▸ Given problem: Retype nothing but the lines from the start of the material up to and including the line with "COL = SC.collection". Pictures don't belong in the copy.
▬▬▬▬▬▬
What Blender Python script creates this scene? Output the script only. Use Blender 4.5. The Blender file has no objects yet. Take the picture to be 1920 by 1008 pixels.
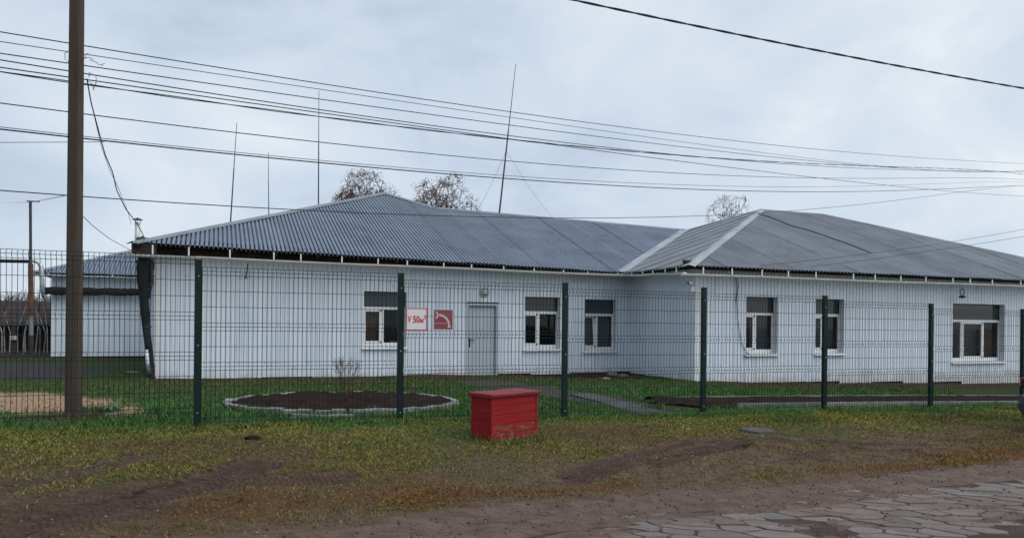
import bpy, math, random
import numpy as np
from mathutils import Vector, Matrix

random.seed(7)
RNG = np.random.default_rng(11)
SC = bpy.context.scene
COL = SC.collection

# ------------------------------------------------------------------ camera, sky, sun, exposure
FPX = 1423.0                       # focal length in pixels of the 1920 px wide photograph
ZC = 1.55                          # eye height
HOR = 605.0                        # the level line in the photograph (it was cropped, so not the middle)
ROLL = 0.010
cam_data = bpy.data.cameras.new('camera')
cam = bpy.data.objects.new('camera', cam_data)
COL.objects.link(cam)
cam_data.sensor_width = 36.0
cam_data.lens = 36.0 * FPX / 1920.0
cam_data.shift_y = (HOR - 504.0) / 1920.0
cam_data.clip_start = 0.1
cam_data.clip_end = 3000.0
cr, sr = math.cos(ROLL), math.sin(ROLL)
cam.matrix_world = Matrix(((cr, -sr, 0, 0), (0, 0, -1, 0), (sr, cr, 0, ZC), (0, 0, 0, 1)))
SC.camera = cam

SUN_EL, SUN_AZ = math.radians(50), math.radians(116)      # behind the photographer's right shoulder
world = bpy.data.worlds.new('World')
SC.world = world
world.use_nodes = True
wn, wl = world.node_tree.nodes, world.node_tree.links
wn.clear()
w_out = wn.new('ShaderNodeOutputWorld')
w_bg = wn.new('ShaderNodeBackground')
w_sky = wn.new('ShaderNodeTexSky')
w_sky.sky_type = 'NISHITA'
w_sky.sun_disc = False
w_sky.sun_elevation = SUN_EL
w_sky.sun_rotation = SUN_AZ
w_sky.air_density = 1.0
w_sky.dust_density = 2.0
w_tc = wn.new('ShaderNodeTexCoord')
w_map = wn.new('ShaderNodeMapping')
w_map.inputs['Scale'].default_value = (1.0, 1.0, 1.7)
wl.new(w_tc.outputs['Generated'], w_map.inputs['Vector'])
def wnoise(scale, detail, rough, dist, loc):
    m = wn.new('ShaderNodeMapping')
    m.inputs['Location'].default_value = loc
    wl.new(w_map.outputs['Vector'], m.inputs['Vector'])
    n = wn.new('ShaderNodeTexNoise')
    n.inputs['Scale'].default_value = scale
    n.inputs['Detail'].default_value = detail
    n.inputs['Roughness'].default_value = rough
    n.inputs['Distortion'].default_value = dist
    wl.new(m.outputs['Vector'], n.inputs['Vector'])
    return n
w_n1 = wnoise(2.0, 3, 0.45, 0.25, (3.1, 0.4, 1.7))
w_n2 = wnoise(4.5, 5, 0.55, 0.5, (0.2, 5.0, 2.2))
w_mix = wn.new('ShaderNodeMix'); w_mix.data_type = 'FLOAT'
w_mix.inputs[0].default_value = 0.45
wl.new(w_n1.outputs['Fac'], w_mix.inputs[2]); wl.new(w_n2.outputs['Fac'], w_mix.inputs[3])
w_ramp = wn.new('ShaderNodeValToRGB')
e = w_ramp.color_ramp.elements
# cloud brightness in units of the strength-0.1 background (these are sky radiances times ten)
e[0].position, e[0].color = 0.36, (3.5, 4.15, 5.05, 1)
e[1].position, e[1].color = 0.68, (6.45, 6.75, 6.95, 1)
x = e.new(0.46); x.color = (4.4, 5.1, 6.0, 1)
x = e.new(0.58); x.color = (5.3, 5.8, 6.35, 1)
w_sep = wn.new('ShaderNodeSeparateXYZ'); wl.new(w_tc.outputs['Generated'], w_sep.inputs[0])
w_add = wn.new('ShaderNodeMath'); w_add.operation = 'MULTIPLY_ADD'      # the cloud thins towards the hidden sun on the right
w_add.inputs[1].default_value = 0.16
wl.new(w_sep.outputs['X'], w_add.inputs[0]); wl.new(w_mix.outputs[0], w_add.inputs[2])
wl.new(w_add.outputs[0], w_ramp.inputs['Fac'])
w_m2 = wn.new('ShaderNodeMix'); w_m2.data_type = 'RGBA'
w_m2.inputs[0].default_value = 0.93            # cloud cover over the clear sky
wl.new(w_sky.outputs['Color'], w_m2.inputs[6])
wl.new(w_ramp.outputs['Color'], w_m2.inputs[7])
wl.new(w_m2.outputs[2], w_bg.inputs['Color'])
w_bg.inputs['Strength'].default_value = 0.1
wl.new(w_bg.outputs[0], w_out.inputs['Surface'])

sun_data = bpy.data.lights.new('sun', 'SUN')
sun_data.energy = 1.25
sun_data.angle = math.radians(60)
sun_data.color = (1.0, 0.985, 0.97)
sun = bpy.data.objects.new('sun', sun_data)
COL.objects.link(sun)
sun_dir = Vector((math.sin(SUN_AZ) * math.cos(SUN_EL), math.cos(SUN_AZ) * math.cos(SUN_EL), math.sin(SUN_EL)))
sun.rotation_euler = (-sun_dir).to_track_quat('-Z', 'Y').to_euler()

SC.view_settings.view_transform = 'Standard'
SC.view_settings.look = 'None'
SC.view_settings.gamma = 1.0
SC.view_settings.exposure = 0.50
SC.view_settings.use_curve_mapping = False
SC.render.engine = 'CYCLES'
SC.cycles.max_bounces = 6
SC.cycles.transparent_max_bounces = 8

# ------------------------------------------------------------------ the lay of the land
# s runs along the fence and the facades, t runs away from the road towards the back of the yard
TH = math.radians(21.5)
U = np.array([math.cos(TH), math.sin(TH)])
V = np.array([-math.sin(TH), math.cos(TH)])
T_FENCE, T_WALL, T_WING, T_REAR = 10.36, 18.86, 15.72, 29.17

def W(s, t, z):
    return np.array([s * U[0] + t * V[0], s * U[1] + t * V[1], z])
def st(x, y):
    return x * U[0] + y * U[1], x * V[0] + y * V[1]
def sm(a, b, v):
    k = np.clip((v - a) / (b - a), 0, 1)
    return k * k * (3 - 2 * k)

def _hash(ix, iy, seed):
    h = (ix.astype(np.int64) * 374761393 + iy.astype(np.int64) * 668265263 + seed * 974711) & 0x7fffffff
    h = ((h ^ (h >> 13)) * 1274126177) & 0x7fffffff
    return ((h ^ (h >> 16)) & 0xffff) / 65535.0
def vnoise(x, y, seed=0):
    x = np.asarray(x, float); y = np.asarray(y, float)
    ix, iy = np.floor(x), np.floor(y)
    fx, fy = x - ix, y - iy
    fx = fx * fx * (3 - 2 * fx); fy = fy * fy * (3 - 2 * fy)
    a = _hash(ix, iy, seed); b = _hash(ix + 1, iy, seed); c = _hash(ix, iy + 1, seed); d = _hash(ix + 1, iy + 1, seed)
    return (a * (1 - fx) + b * fx) * (1 - fy) + (c * (1 - fx) + d * fx) * fy
def fbm(x, y, sc, oct=4, seed=0, gain=0.5):
    x = np.asarray(x, float) / sc; y = np.asarray(y, float) / sc
    r = 0; a = 1; tot = 0
    for k in range(oct):
        r = r + a * vnoise(x, y, seed + 17 * k); tot += a
        x = x * 2.03 + 11.3; y = y * 2.03 - 4.7; a *= gain
    return r / tot

def zbase(x, y):
    s, t = st(np.asarray(x, float), np.asarray(y, float))
    sc_ = np.clip(s, -14, 30)
    zr = -0.006 * sc_
    sf = np.clip(s, -9, 26)
    zf = 0.195 - 0.017 * sf - 0.0005 * np.clip(sf - 7, 0, 12) ** 2
    zw = 0.21 - 0.006 * np.clip(s, -12, 11) - 0.022 * np.clip(s - 11, 0, 16)
    a = sm(5.4, 9.8, t); b = sm(11.0, 16.0, t)
    return (zr * (1 - a) + zf * a) * (1 - b) + zw * b

def ray(px, py):
    a, b = (px - 960.0) / FPX, (HOR - py) / FPX
    return np.array([a * cr - b * sr, 1.0, b * cr + a * sr])
def on_ground(px, py):
    r = ray(px, py); k = 10.0
    for _ in range(25):
        z = float(zbase(r[0] * k, r[1] * k))
        k = 0.5 * k + 0.5 * (z - ZC) / r[2]
    return np.array([r[0] * k, r[1] * k, float(zbase(r[0] * k, r[1] * k))])
def on_t(px, py, t):                 # point of the plane t = const seen at a pixel
    r = ray(px, py); k = t / (r[0] * V[0] + r[1] * V[1])
    return np.array([r[0] * k, r[1] * k, ZC + r[2] * k])
def at_depth(px, py, Y):
    r = ray(px, py) * Y
    return np.array([r[0], r[1], ZC + r[2]])
def on_line(px, py, A, B):           # point of the upright plane through ground points A, B
    A = np.asarray(A[:2], float); B = np.asarray(B[:2], float)
    n = np.array([-(B - A)[1], (B - A)[0]]); r = ray(px, py)
    k = (A @ n) / (r[:2] @ n)
    return np.array([r[0] * k, r[1] * k, ZC + r[2] * k])

# ------------------------------------------------------------------ helpers
def tag(o, label=None, cat=None, group=None, kind=None):
    if label: o['label'] = label
    if cat: o['category'] = cat
    if group: o['group'] = group
    if kind: o['kind'] = kind
    return o
def empty(name, loc, parent=None):
    o = bpy.data.objects.new(name, None)
    o.empty_display_size = 0.2
    COL.objects.link(o)
    o.location = tuple(float(q) for q in loc)
    if parent: o.parent = parent
    return o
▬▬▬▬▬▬
▸ Exercise output:
What Blender Python script creates this scene? Output the script only. Use Blender 4.5. The Blender file has no objects yet. Take the picture to be 1920 by 1008 pixels.
import bpy, math, random
import numpy as np
from mathutils import Vector, Matrix

random.seed(7)
RNG = np.random.default_rng(11)
SC = bpy.context.scene
COL = SC.collection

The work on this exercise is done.